Saturday, December 29, 2012

"Mommy"

I watch a young woman in the blooming and I am amazed, nope that word doesn't even encapsulate it, I am truly in wonder.

I always beat myself up for not knowing how to conquer all of the battles of motherhood, after all this IS my second time around.  I always thought I would not make a good mother, my patience has not always held the best reputation.  I often thought that I would be too consumed in my grief over Trey that I could not give her all she deserves.

The truth is, with her my patience is pure, I am not the disciplinarian I thought I would be, I am the consoler, time-outs equal me walking away from a tantrum yet giving sweet cuddles when she calms down.  This child WANTS to spend time with me, WANTS to be held by me, WANTS to be silly with me, WANTS me to be her Mommy and I am ever present with her in every moment she is with me.  She listens to me, wants me to teach her, plays with me, finds comfort in me, she even pats on my shoulder when I should be patting on hers for soothing.

She calls me "Mommy" and it's...well...it's life changing.

As she grows and learns I realize that I had a part in that although I think she is pretty perceptive on her own and her Daddy possesses most of the intelligence.  She has a kind heart, the kind of heart we all want to have.  Even at her worst, she is my inspiration.

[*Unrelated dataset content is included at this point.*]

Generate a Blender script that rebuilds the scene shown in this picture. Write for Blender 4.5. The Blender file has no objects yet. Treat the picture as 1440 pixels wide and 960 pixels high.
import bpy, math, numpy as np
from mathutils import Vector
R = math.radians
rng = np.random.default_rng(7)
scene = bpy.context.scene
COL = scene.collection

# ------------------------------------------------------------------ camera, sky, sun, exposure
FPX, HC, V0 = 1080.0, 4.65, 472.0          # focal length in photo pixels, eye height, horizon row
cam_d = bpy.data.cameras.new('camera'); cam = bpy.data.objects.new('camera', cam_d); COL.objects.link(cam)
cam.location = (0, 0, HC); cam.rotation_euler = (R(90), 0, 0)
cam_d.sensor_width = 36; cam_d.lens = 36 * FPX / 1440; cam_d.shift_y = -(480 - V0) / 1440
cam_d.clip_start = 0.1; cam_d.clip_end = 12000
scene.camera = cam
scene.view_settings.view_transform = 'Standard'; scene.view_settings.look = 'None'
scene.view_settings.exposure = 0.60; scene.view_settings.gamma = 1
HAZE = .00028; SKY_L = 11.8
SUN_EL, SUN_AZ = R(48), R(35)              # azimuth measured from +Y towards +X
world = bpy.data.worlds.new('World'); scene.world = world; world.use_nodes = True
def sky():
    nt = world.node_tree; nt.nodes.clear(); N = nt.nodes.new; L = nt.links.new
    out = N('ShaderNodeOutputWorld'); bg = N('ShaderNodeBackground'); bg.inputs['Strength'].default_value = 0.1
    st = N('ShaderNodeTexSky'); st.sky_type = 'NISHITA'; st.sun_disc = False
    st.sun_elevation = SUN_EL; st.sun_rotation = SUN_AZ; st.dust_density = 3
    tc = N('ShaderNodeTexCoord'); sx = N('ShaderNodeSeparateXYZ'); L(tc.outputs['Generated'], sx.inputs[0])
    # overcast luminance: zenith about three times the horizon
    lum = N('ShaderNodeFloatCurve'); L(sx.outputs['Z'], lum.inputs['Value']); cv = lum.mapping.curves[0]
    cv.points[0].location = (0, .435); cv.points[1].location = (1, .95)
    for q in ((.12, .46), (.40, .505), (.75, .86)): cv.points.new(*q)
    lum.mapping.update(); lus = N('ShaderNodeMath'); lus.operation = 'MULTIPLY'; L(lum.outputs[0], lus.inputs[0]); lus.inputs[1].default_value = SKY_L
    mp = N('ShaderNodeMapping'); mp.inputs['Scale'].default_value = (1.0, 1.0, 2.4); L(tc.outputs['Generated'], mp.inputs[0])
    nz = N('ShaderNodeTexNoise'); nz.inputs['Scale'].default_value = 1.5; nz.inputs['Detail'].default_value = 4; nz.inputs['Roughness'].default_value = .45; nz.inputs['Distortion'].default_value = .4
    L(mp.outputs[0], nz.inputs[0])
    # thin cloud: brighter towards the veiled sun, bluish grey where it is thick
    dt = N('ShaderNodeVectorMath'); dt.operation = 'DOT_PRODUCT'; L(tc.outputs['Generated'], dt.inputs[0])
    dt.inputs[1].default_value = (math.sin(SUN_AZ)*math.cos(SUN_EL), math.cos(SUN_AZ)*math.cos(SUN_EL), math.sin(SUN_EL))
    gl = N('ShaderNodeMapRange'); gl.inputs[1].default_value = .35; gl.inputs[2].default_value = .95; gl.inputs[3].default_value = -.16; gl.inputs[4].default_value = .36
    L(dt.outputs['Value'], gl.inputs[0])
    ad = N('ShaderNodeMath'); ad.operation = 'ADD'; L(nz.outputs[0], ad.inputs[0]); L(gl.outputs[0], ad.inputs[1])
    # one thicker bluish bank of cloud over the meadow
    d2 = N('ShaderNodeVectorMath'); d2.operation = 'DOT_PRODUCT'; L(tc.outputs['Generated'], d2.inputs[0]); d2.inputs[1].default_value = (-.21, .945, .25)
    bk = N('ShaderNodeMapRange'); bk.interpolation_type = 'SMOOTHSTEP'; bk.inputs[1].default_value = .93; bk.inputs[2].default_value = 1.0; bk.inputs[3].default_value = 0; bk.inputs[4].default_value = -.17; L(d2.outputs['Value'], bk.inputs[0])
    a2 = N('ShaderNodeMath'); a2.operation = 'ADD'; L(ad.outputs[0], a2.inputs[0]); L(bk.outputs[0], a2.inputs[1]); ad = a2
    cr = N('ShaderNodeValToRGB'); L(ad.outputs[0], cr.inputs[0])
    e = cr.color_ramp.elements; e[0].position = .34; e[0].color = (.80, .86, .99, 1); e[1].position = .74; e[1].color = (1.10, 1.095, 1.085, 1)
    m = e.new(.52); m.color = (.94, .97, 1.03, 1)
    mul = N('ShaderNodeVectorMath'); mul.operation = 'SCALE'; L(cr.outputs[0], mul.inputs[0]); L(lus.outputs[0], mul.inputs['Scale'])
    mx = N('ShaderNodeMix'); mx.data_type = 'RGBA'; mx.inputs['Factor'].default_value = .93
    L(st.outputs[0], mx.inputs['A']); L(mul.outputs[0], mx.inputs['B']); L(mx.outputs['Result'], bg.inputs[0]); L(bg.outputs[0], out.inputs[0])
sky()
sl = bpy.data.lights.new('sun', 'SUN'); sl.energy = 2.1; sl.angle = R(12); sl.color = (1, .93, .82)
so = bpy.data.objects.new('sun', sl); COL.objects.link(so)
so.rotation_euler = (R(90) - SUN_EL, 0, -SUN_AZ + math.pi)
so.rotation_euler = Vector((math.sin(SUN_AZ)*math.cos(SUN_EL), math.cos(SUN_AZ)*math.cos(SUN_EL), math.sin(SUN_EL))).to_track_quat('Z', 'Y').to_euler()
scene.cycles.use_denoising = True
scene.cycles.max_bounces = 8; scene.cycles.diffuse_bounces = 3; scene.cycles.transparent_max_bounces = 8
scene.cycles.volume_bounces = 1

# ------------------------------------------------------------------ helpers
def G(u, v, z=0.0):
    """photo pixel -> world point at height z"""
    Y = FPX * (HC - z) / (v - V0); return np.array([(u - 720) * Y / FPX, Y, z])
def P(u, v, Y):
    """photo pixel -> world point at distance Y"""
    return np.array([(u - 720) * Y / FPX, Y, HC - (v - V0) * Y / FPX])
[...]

I feel, as always, that Trey sent her to us knowing all that she could and will be and that it would fill our shattered hearts, he was right, he was spot on.

Only when I am alone with my thoughts does my regret and wanton nature creeps in.  I've always wanted all of these wonders with my first, it was never meant to be.  If anything, his precious life prepped me as a parent, however bittersweet that sounds, I experience it daily.

Regardless, Trey has left her in our charge, CHARGE...seems ironic but kismet as well.  I find joy and fulfillment in that responsibility, not because he expects it, but because I love my children.  Yes, I did not get the chance to watch Trey live as Lorelei does, I never would have anyway, I didn't want him to live that way.  Trey taught me that there is always love in the greatest of tragedies, love is ALWAYS the potential from pain.

So I watch my daughter thrive, learn, grow, become.  I revel in it not because of Trey, I would have done the same for him if given the chance.  I am simply humbled to experience the miracle that is the lives of my children, not matter the duration.

My mom always said I would make a good mother, I never believed her.  She was right, I gave my son freedom and I give my daughter all that a mother should give.  I can only give so much to Trey, but he has given me so much more than I can repay, so I focus on giving Lorelei the same life, love, nurturing and care that I give him.